Aim of the task ▸ Repeat the data that follows, word for word, without the images.

────────────────────

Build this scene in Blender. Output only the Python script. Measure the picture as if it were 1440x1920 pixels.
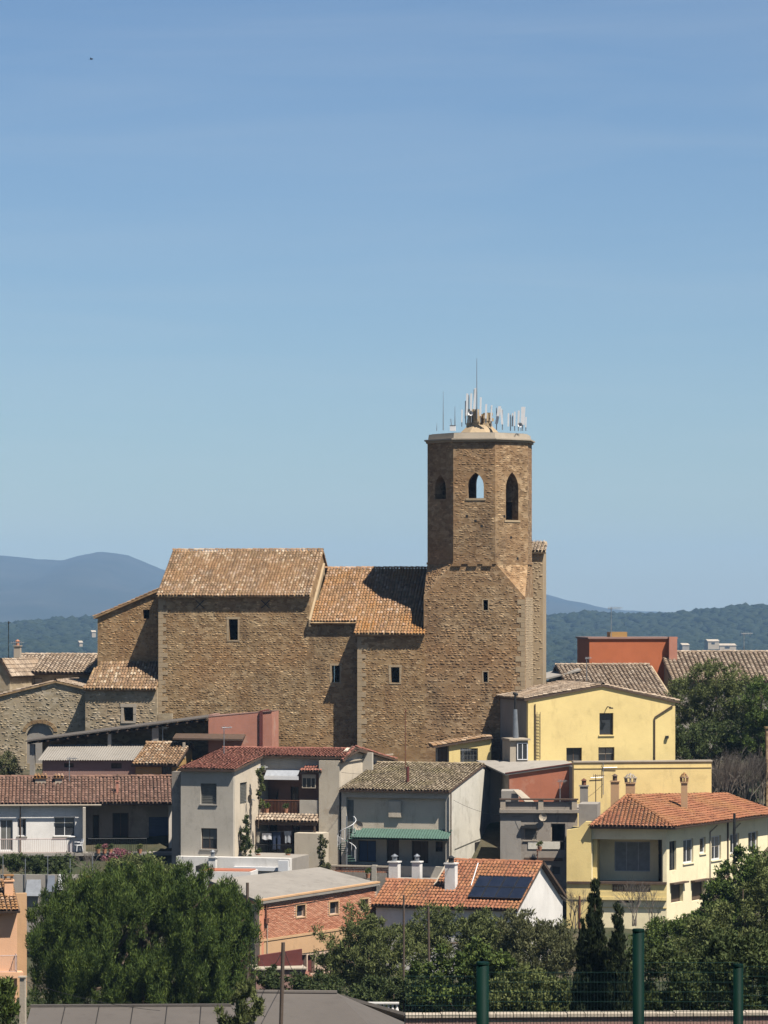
import bpy, math, random
import numpy as np
from mathutils import Vector, Matrix, noise
from mathutils.geometry import tessellate_polygon, intersect_point_quad_2d
random.seed(7); rng = np.random.default_rng(7)
R = math.radians
SC = bpy.context.scene; COL = SC.collection
for o in list(bpy.data.objects): bpy.data.objects.remove(o)

# ---------------------------------------------------------------- camera, sky, sun, exposure
FPX, HZ = 6250.0, 1150.0           # focal length and horizon row for a 1440 x 1920 frame
cd = bpy.data.cameras.new('camera'); cam = bpy.data.objects.new('camera', cd); COL.objects.link(cam)
cam.location = (0, 0, 0); cam.rotation_euler = (R(90), 0, 0)
cd.sensor_fit = 'VERTICAL'; cd.sensor_height = 36.0; cd.lens = 36.0 * FPX / 1920.0
cd.shift_y = (HZ - 960.0) / 1920.0; cd.clip_start = 0.5; cd.clip_end = 40000
SC.camera = cam
SUN_AZ, SUN_EL = 47.0, 59.0        # degrees right of straight behind the viewer, height
to_sun = Vector((math.sin(R(SUN_AZ)) * math.cos(R(SUN_EL)), -math.cos(R(SUN_AZ)) * math.cos(R(SUN_EL)), math.sin(R(SUN_EL))))
sl = bpy.data.lights.new('sun', 'SUN'); sl.energy = 5.0; sl.angle = R(0.5); sl.color = (1.0, 0.93, 0.83)
sun = bpy.data.objects.new('sun', sl); COL.objects.link(sun); sun.rotation_euler = to_sun.to_track_quat('Z', 'Y').to_euler()
sun.location = (40, -40, 80)
W = bpy.data.worlds.new('World'); SC.world = W; W.use_nodes = True
nt = W.node_tree; bg = nt.nodes['Background']; bg.inputs['Strength'].default_value = 0.05
sky = nt.nodes.new('ShaderNodeTexSky'); sky.sky_type = 'NISHITA'; sky.sun_disc = False
sky.sun_elevation = R(SUN_EL); sky.sun_rotation = R(180.0 - SUN_AZ)
sky.air_density = 1.0; sky.dust_density = 0.3; sky.ozone_density = 2.5; sky.altitude = 100
tc = nt.nodes.new('ShaderNodeTexCoord'); mp = nt.nodes.new('ShaderNodeMapping'); mp.inputs['Scale'].default_value = (2.6, 2.6, 30.0)
mp.inputs['Rotation'].default_value = (0.05, 0.03, 0)
cn = nt.nodes.new('ShaderNodeTexNoise'); cn.inputs['Scale'].default_value = 2.2; cn.inputs['Detail'].default_value = 8; cn.inputs['Distortion'].default_value = 0.8
cr = nt.nodes.new('ShaderNodeMapRange'); cr.inputs[1].default_value = 0.42; cr.inputs[2].default_value = 0.8; cr.inputs[4].default_value = 0.15
mx = nt.nodes.new('ShaderNodeMixRGB'); mx.inputs[2].default_value = (5.0, 5.6, 6.0, 1)
tint = nt.nodes.new('ShaderNodeMixRGB'); tint.blend_type = 'MULTIPLY'; tint.inputs[0].default_value = 1; tint.inputs[2].default_value = (0.645, 0.742, 0.855, 1)
L = nt.links.new
L(tc.outputs['Generated'], mp.inputs[0]); L(mp.outputs[0], cn.inputs['Vector']); L(cn.outputs[0], cr.inputs[0])
L(sky.outputs[0], tint.inputs[1]); L(tint.outputs[0], mx.inputs[1]); L(cr.outputs[0], mx.inputs[0]); L(mx.outputs[0], bg.inputs[0])
SC.view_settings.view_transform = 'Standard'; SC.view_settings.look = 'None'
SC.view_settings.exposure = 1.18; SC.view_settings.gamma = 1.0; SC.view_settings.use_curve_mapping = False
SC.cycles.max_bounces = 6; SC.cycles.diffuse_bounces = 1; SC.cycles.volume_bounces = 1; SC.cycles.use_denoising = True
SC.cycles.transparent_max_bounces = 8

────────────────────

Answer to this problem ▸
Build this scene in Blender. Output only the Python script. Measure the picture as if it were 1440x1920 pixels.
import bpy, math, random
import numpy as np
from mathutils import Vector, Matrix, noise
from mathutils.geometry import tessellate_polygon, intersect_point_quad_2d
random.seed(7); rng = np.random.default_rng(7)
R = math.radians
SC = bpy.context.scene; COL = SC.collection
for o in list(bpy.data.objects): bpy.data.objects.remove(o)

# ---------------------------------------------------------------- camera, sky, sun, exposure
FPX, HZ = 6250.0, 1150.0           # focal length and horizon row for a 1440 x 1920 frame
cd = bpy.data.cameras.new('camera'); cam = bpy.data.objects.new('camera', cd); COL.objects.link(cam)
cam.location = (0, 0, 0); cam.rotation_euler = (R(90), 0, 0)
cd.sensor_fit = 'VERTICAL'; cd.sensor_height = 36.0; cd.lens = 36.0 * FPX / 1920.0
cd.shift_y = (HZ - 960.0) / 1920.0; cd.clip_start = 0.5; cd.clip_end = 40000
SC.camera = cam
SUN_AZ, SUN_EL = 47.0, 59.0        # degrees right of straight behind the viewer, height
to_sun = Vector((math.sin(R(SUN_AZ)) * math.cos(R(SUN_EL)), -math.cos(R(SUN_AZ)) * math.cos(R(SUN_EL)), math.sin(R(SUN_EL))))
sl = bpy.data.lights.new('sun', 'SUN'); sl.energy = 5.0; sl.angle = R(0.5); sl.color = (1.0, 0.93, 0.83)
sun = bpy.data.objects.new('sun', sl); COL.objects.link(sun); sun.rotation_euler = to_sun.to_track_quat('Z', 'Y').to_euler()
sun.location = (40, -40, 80)
W = bpy.data.worlds.new('World'); SC.world = W; W.use_nodes = True
nt = W.node_tree; bg = nt.nodes['Background']; bg.inputs['Strength'].default_value = 0.05
sky = nt.nodes.new('ShaderNodeTexSky'); sky.sky_type = 'NISHITA'; sky.sun_disc = False
sky.sun_elevation = R(SUN_EL); sky.sun_rotation = R(180.0 - SUN_AZ)
sky.air_density = 1.0; sky.dust_density = 0.3; sky.ozone_density = 2.5; sky.altitude = 100
tc = nt.nodes.new('ShaderNodeTexCoord'); mp = nt.nodes.new('ShaderNodeMapping'); mp.inputs['Scale'].default_value = (2.6, 2.6, 30.0)
mp.inputs['Rotation'].default_value = (0.05, 0.03, 0)
cn = nt.nodes.new('ShaderNodeTexNoise'); cn.inputs['Scale'].default_value = 2.2; cn.inputs['Detail'].default_value = 8; cn.inputs['Distortion'].default_value = 0.8
cr = nt.nodes.new('ShaderNodeMapRange'); cr.inputs[1].default_value = 0.42; cr.inputs[2].default_value = 0.8; cr.inputs[4].default_value = 0.15
mx = nt.nodes.new('ShaderNodeMixRGB'); mx.inputs[2].default_value = (5.0, 5.6, 6.0, 1)
tint = nt.nodes.new('ShaderNodeMixRGB'); tint.blend_type = 'MULTIPLY'; tint.inputs[0].default_value = 1; tint.inputs[2].default_value = (0.645, 0.742, 0.855, 1)
L = nt.links.new
L(tc.outputs['Generated'], mp.inputs[0]); L(mp.outputs[0], cn.inputs['Vector']); L(cn.outputs[0], cr.inputs[0])
L(sky.outputs[0], tint.inputs[1]); L(tint.outputs[0], mx.inputs[1]); L(cr.outputs[0], mx.inputs[0]); L(mx.outputs[0], bg.inputs[0])
SC.view_settings.view_transform = 'Standard'; SC.view_settings.look = 'None'
SC.view_settings.exposure = 1.18; SC.view_settings.gamma = 1.0; SC.view_settings.use_curve_mapping = False
SC.cycles.max_bounces = 6; SC.cycles.diffuse_bounces = 1; SC.cycles.volume_bounces = 1; SC.cycles.use_denoising = True
SC.cycles.transparent_max_bounces = 8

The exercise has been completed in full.